Web Site Design Advice That Sucks: Cleartext Passwords

Most websites (and many other applications) mask passwords as users type them, and thereby theoretically prevent miscreants from looking over users’ shoulders. Of course, a truly skilled criminal can simply look at the keyboard and note which keys are being pressed. So, password masking doesn’t even protect fully against snoopers.

More importantly, there’s usually nobody looking over your shoulder when you log in to a website. It’s just you, sitting all alone in your office, suffering reduced usability to protect against a non-issue.

Jakob Nielsen, Stop Password Masking

I started but didn’t finish a post along almost the opposite line a few weeks back after playing around with one of my digital cameras for a while. What happened was I noticed that it was very easy to photograph a computer screen from a significant distance with an inexpensive digital camera and read the display without the slightest problem. (It started when I realized that I could read a stranger’s computer screen perfectly in a photo I had taken of my children on a plane trip.)

This could be your password!
This could be your password!

A recent Scientific  American article points out that security researchers have been doing things like reading screens using cheap telescopes from hundreds of feet away (the distance between nearby office buildings in New York, say), or magnifying reflected images in users’ eyeballs (something I actually predicted about twenty-five years ago in my old science fiction setting).

Of course, users usually aren’t being watched, but simple security isn’t for the usual case. Sure, leave your front door open, burglars usually aren’t wandering through your neighborhood. Displaying cleartext passwords is just asking for it since snapping a high resolution still photo is ridiculously more easy than filming a user’s keystrokes or packet sniffing. In Nielsen’s world, I could sit in any Starbucks and collect dozens of userids and passwords over coffee. What’s worse, as each happy notebook user tried out their three favorite hard-to-remember passwords I’d be able to collect information which would let me break into multiple accounts.

Of course this would never happen, because users would probably shy away from the lack of perceived security on any sites taking Nielsen’s bad advice. In this case, they’d be absolutely right.

A huge problem with Nielsen’s argument is that the usability angle is virtually irrelevant (most people type passwords from muscle memory and don’t rely on visual feedback) and the use-case is wrong (entering passwords is a common operation which people can remember how to do, not an obscure operation people need help remembering).

Now, Nielsen’s observations are based on observing usability tests of mobile devices accessing password-protected sites, and I have no doubt the observations are valid. But herein lies the problem with usability testing — it may show you a problem, but it doesn’t show you the solution. Go do a real test of Nielsen’s “solution” and see what really happens. I have no doubt entering a password in a cleartext field is easier, but the downstream costs aren’t part of the test.

Gruber’s point (in providing the link) is well-taken:

The iPhone strikes an interesting middle ground here…” it shows you each letter you’ve typed in a password field for a second or so before turning it into a bullet.

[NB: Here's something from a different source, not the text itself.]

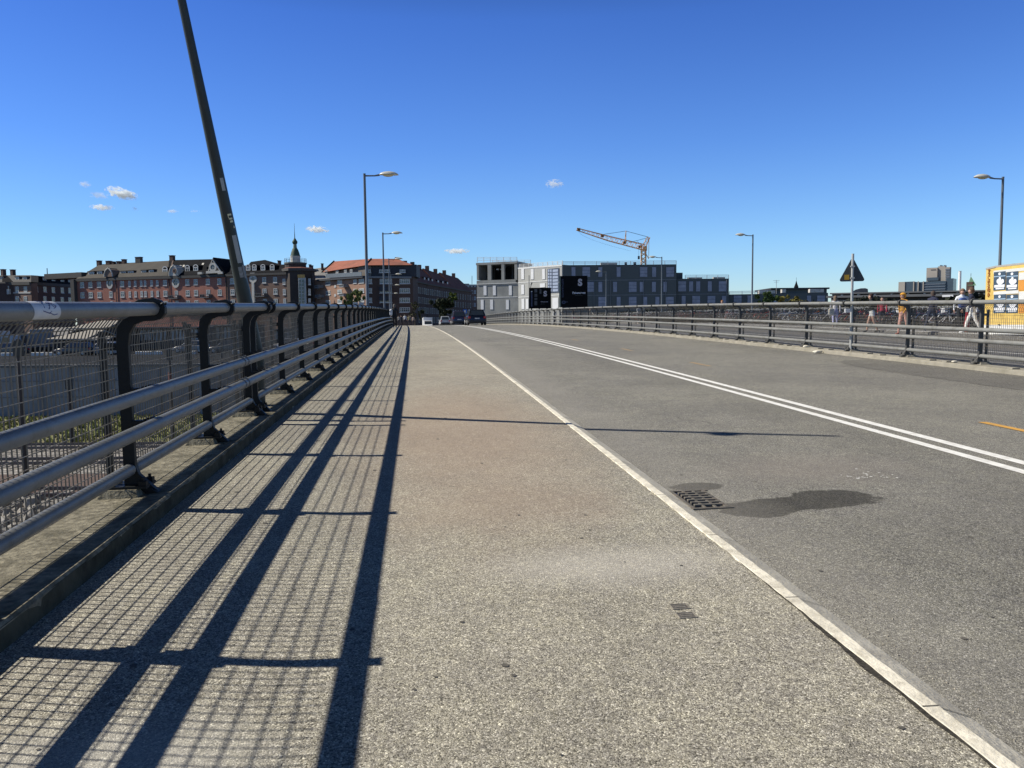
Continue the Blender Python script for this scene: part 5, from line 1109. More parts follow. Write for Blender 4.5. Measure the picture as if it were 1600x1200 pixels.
# ------------------------------------------------------------------ tower crane
M_cr = mat('crane_orange', (.85,.40,.07), .6, var=.2, scale=.6); M_crp = mat('crane_pale', (.85,.50,.22), .6, var=.15)
cd = 215; base = at(1005.3, 500, cd); base.z = -2
cr = thing('tower_crane', 'orange luffing tower crane with its jib raised to the left behind the grey building', 'crane', base)
def lattice(mb, p, q, w0, w1, n, r, up=Vector((0,0,1)), chord=.09):
    ax = (q-p).normalized(); sd = ax.cross(up).normalized(); u2 = sd.cross(ax)
    def c(i, k): w = (w0+(w1-w0)*i/n)/2; P_ = p+(q-p)*i/n; return P_+sd*w*(1 if k in (0, 1) else -1)+u2*w*(1 if k in (0, 3) else -1)
    for k in range(4): mb.sweep([c(0, k), c(n, k)], chord, 4)
    for i in range(n):
        for k in range(4):
            mb.sweep([c(i, k), c(i+1, (k+1) % 4)] if i % 2 else [c(i, (k+1) % 4), c(i+1, k)], r, 3)
mz = at(1005.5, 388, cd); mb = MB(); lattice(mb, Vector((mz.x, mz.y, -2)), mz, 1.2, 1.2, 22, .13, W2(0,1), .14); mb.build('mast', M_crp, cr)
def ap(x, y): return at(x, y, cd)
mb = MB(); lattice(mb, ap(1006, 386.5), ap(952, 373), 1.5, 1.25, 14, .055); lattice(mb, ap(952, 373), ap(901, 358), 1.25, .6, 14, .05); mb.build('jib', M_cr, cr)
for (x, y) in ((1000, 385.5), (976, 379), (941, 368.5), (904, 358.5)): 
    mb = MB(); mb.box((0,0,0), (.8,.8,.7), 0, Matrix.Translation(ap(x, y))); mb.build('jib_joint', mat('crane_rust', (.22,.12,.05), .7), cr)
mb = MB(); lattice(mb, ap(1006, 386), ap(1013.5, 370.5), 1.0, .7, 6, .05, W2(0,1)); mb.build('a_frame', M_crp, cr)
mb = MB(); mb.sweep([ap(1014, 370.5), ap(1013.6, 405)], .07, 4); mb.sweep([ap(1009.5, 397), ap(1013.5, 404)], .12, 4); mb.sweep([ap(1009, 388), ap(1014, 371)], .08, 4); mb.build('back_stay', M_crp, cr)
mb = MB(); mb.sweep([ap(977.5, 379), ap(978, 360.5)], .13, 5); mb.sweep([ap(975.5, 378), ap(978, 361)], .06, 4); mb.build('king_post', M_crp, cr)
mb = MB(); mb.sweep([ap(941, 366.5), ap(978, 361)], .07, 4); mb.sweep([ap(978, 361), ap(1013.5, 370.5)], .07, 4); mb.sweep([ap(983, 379), ap(1012, 371.5)], .07, 4); mb.sweep([ap(995,377), ap(1006,385)], .04, 4); mb.build('tie_rods', M_darksteel, cr)
pts = [ap(902+ (985-902)*k/12, 360+ (392-360)*(k/12)**.62) for k in range(13)]; mb = MB(); mb.sweep(pts, .02, 3); mb.build('slack_cable', M_darksteel, cr)
mb = MB(); mb.sweep([ap(998, 386), ap(998, 402)], .03, 3); mb.build('hoist_rope', M_darksteel, cr); mb = MB(); mb.box((0,0,0), (.45,.45,.9), 0, Matrix.Translation(ap(998, 402.5))); mb.build('hook_block', M_black, cr)
mb = MB(); mb.box((0,0,0), (.9,.9,1.2), 0, Matrix.Translation(ap(1007.8, 388.5))); mb.build('cab', M_crp, cr)

# ------------------------------------------------------------------ far right skyline
M_beige = mat('beige_concrete', (.34,.31,.27), .9, var=.08, scale=.1); M_bglass = mat('dark_blue_facade', (.06,.085,.11), .3, var=.2, scale=.06); M_wgrey = mat('grey_windows', (.13,.15,.18), .4, var=.2)
h1 = Fac(1404, 403, 1490, 387, -4); hh = thing('hotel', 'distant beige tower block on a low dark blue glazed wing above the station roof', 'building', h1.W(0,0,-4))
mb = MB(); h1.pbox(mb, 1404, 1414, 440.5, 500, -6, 0); mb.build('end_wall', M_beige, hh)
for x0, x1, y0 in ((1414,1428,440),(1428.5,1435,440.5),(1435.5,1443,440.5),(1443.5,1478,439.5),(1478.5,1489.5,435)): mb = MB(); h1.pbox(mb, x0, x1, y0, 500, -9, -.4 if x0 not in (1428.5, 1443.5) else .0); mb.build('wing', M_bglass, hh)
for x0 in (1428, 1435, 1443): mb = MB(); h1.pbox(mb, x0-.8, x0+.8, 439.5, 456, .05, .5); mb.build('rib', M_beige, hh)
for y in (443.5, 447.5, 451.5): mb = MB(); h1.pbox(mb, 1444, 1477, y, y+1.1, .05, .3); mb.build('parapet', M_wgrey, hh)
for x0, x1, y0, y1, n0, n1, m in ((1446.5,1463.5,418,440,-5,-2,M_beige),(1463.8,1475,415.5,440,-7,-3,M_beige),(1475.1,1483,417,440,-6,-2.5,M_beige)): mb = MB(); h1.pbox(mb, x0, x1, y0, y1, n0, n1); mb.build('tower', m, hh)
for k in range(5): mb = MB(); h1.pbox(mb, 1476, 1482.6, 419.5+k*3.8, 422+k*3.8, -2.49, -2.2); mb.build('window_band', M_wgrey, hh)
mb = MB(); h1.pbox(mb, 1448, 1466, 433.5, 438.5, -1.9, -.5); mb.build('podium', M_bglass, hh); mb = MB(); h1.pbox(mb, 1453, 1461, 420.8, 421.5, -1.99, -1.8); mb.build('slit', M_slat, hh)
for x in (1466, 1472): mb = MB(); h1.pbox(mb, x, x+3, 413.5, 416, -7, -4); mb.build('rooftop_unit', M_wgrey, hh)
def pp(px, py, d): return at(px, py, d)
wc = thing('white_chimney', 'tall white chimney right of the distant tower block', 'chimney', Vector((at(1500,470,360).x, at(1500,470,360).y, -4)))
p = at(1500, 423.5, 360); mb = MB(); mb.sweep([Vector((p.x,p.y,-4)), Vector((p.x,p.y,p.z-.1))], [.85,.62], 14); mb.build('stack', mat('white_paint', (.7,.7,.68), .7), wc, smooth=True); mb = MB(); mb.sweep([Vector((p.x,p.y,p.z-.1)), p], .7, 14); mb.build('rim', M_stone, wc)
gs = thing('green_roof_tower', 'dark tower with a pointed green roof behind the people at the right', 'tower', Vector((at(1517,470,300).x, at(1517,470,300).y, -4)))
F_ = Fac(1508, 303, 1527, 300, -4); mb = MB(); F_.pbox(mb, 1510, 1520, 440.5, 500, -2.5, 0); mb.build('wall', B_dark, gs)
a_, b_, c_, d_ = F_.pt(1512, 446, .1), F_.pt(1525.5, 446, .1), F_.pt(1525.5, 446, -4), F_.pt(1512, 446, -4); ap_ = F_.pt(1517, 431.5, -2); mb = MB(); mb.add([a_, b_, c_, d_, ap_], [(0,1,4),(1,2,4),(2,3,4),(3,0,4),(3,2,1,0)]); mb.build('roof', mat('copper_green', (.07,.16,.09), .7), gs); mb = MB(); mb.sweep([ap_, ap_+Vector((0,0,1.1))], .08, 4); mb.build('finial', M_darksteel, gs)
ch = thing('church_spire', 'slim dark church spire above the low flat roof', 'spire', Vector((at(1244,470,420).x, at(1244,470,420).y, -4)))
p = at(1244.3, 438, 420); mb = MB(); mb.lathe([(1.0,-4),(1.0,at(1244,450,420).z),(1.3,at(1244,449,420).z),(.5,at(1244,443,420).z),(.02,p.z)], 8, 0, Matrix.Translation((p.x,p.y,0))); mb.build('spire', T_slate, ch); mb = MB(); mb.sweep([p-Vector((0,0,.3)), p+Vector((0,0,1.6))], .07, 4); mb.build('weather_vane', M_darksteel, ch)
an = thing('roof_antenna', 'thin antenna mast with cross bars above the low roof right of the second right lamp', 'antenna', Vector((at(1213,458,166).x, at(1213,458,166).y, at(1213,460,166).z)))
mb = MB(); mb.sweep([at(1213,459,166), at(1213,437.5,166)], .05, 4); mb.build('mast', M_steel, an)
for y, w in ((438.5, 5), (441, 3.5)): mb = MB(); mb.sweep([at(1213-w,y,166), at(1213+w,y-.3,166)], .035, 4); mb.build('cross_bar', M_steel, an)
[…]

John Gruber, Daringfireball

The iPhone solution is excellent because it doesn’t open up any new security hole (filming an iPhone user’s password is exactly as hard as filming someone typing). Nielsen’s proposed solution opens you up to having your passwords recorded by random security cameras being watched by random guys many of whom aren’t earning much more than minimum wage and who are really bored.

Nielsen proposes a checkbox to mask password entry for insecure situations. Great. So we’re making a technically simple gizmo more complex in the interest of reducing security. Please, if you’re going to add a bunch of JavaScript to make your password entry field work better, use it to make your logins secure over http. How many people will remember to click the “mask” checkbox, or inadvertently type cleartext passwords before they realize what’s going on?

The only really relevant use-case where seeing your password improves usability is when you’re entering a new password for a new account, and even then Nielsen’s argument fails—having visual feedback when entering and confirming a password would encourage users to invent new passwords they have virtually no hope of remembering, which in turn would lead to more “security questions” and “mail my password to me” garbage which is where the really huge security holes lie.

So, in summary, in this particular case Nielsen is wrong, and not even wrong in a useful way. He’s wrong on the following counts:

  • The usual failure mode for logging in is not mistyping but failing to remember a password.
  • Cleartext passwords would encourage users to choose a larger number of harder-to-remember passwords, increasing the primary problem people actually have logging in to websites.
  • Cleartext passwords are a gaping security hole
  • Even if Nielsen were right in theory, any website taking his advice would lose customers owing to a perceived lack of security

So the cost is far greater than Nielsen suggests and the benefits either negligible or illusory. And you’ll lose customers.

Next, let’s get rid of smoke detectors. They’re a pain to install, and make annoying high-pitched squealing noises when their batteries run down. And buildings usually don’t catch fire.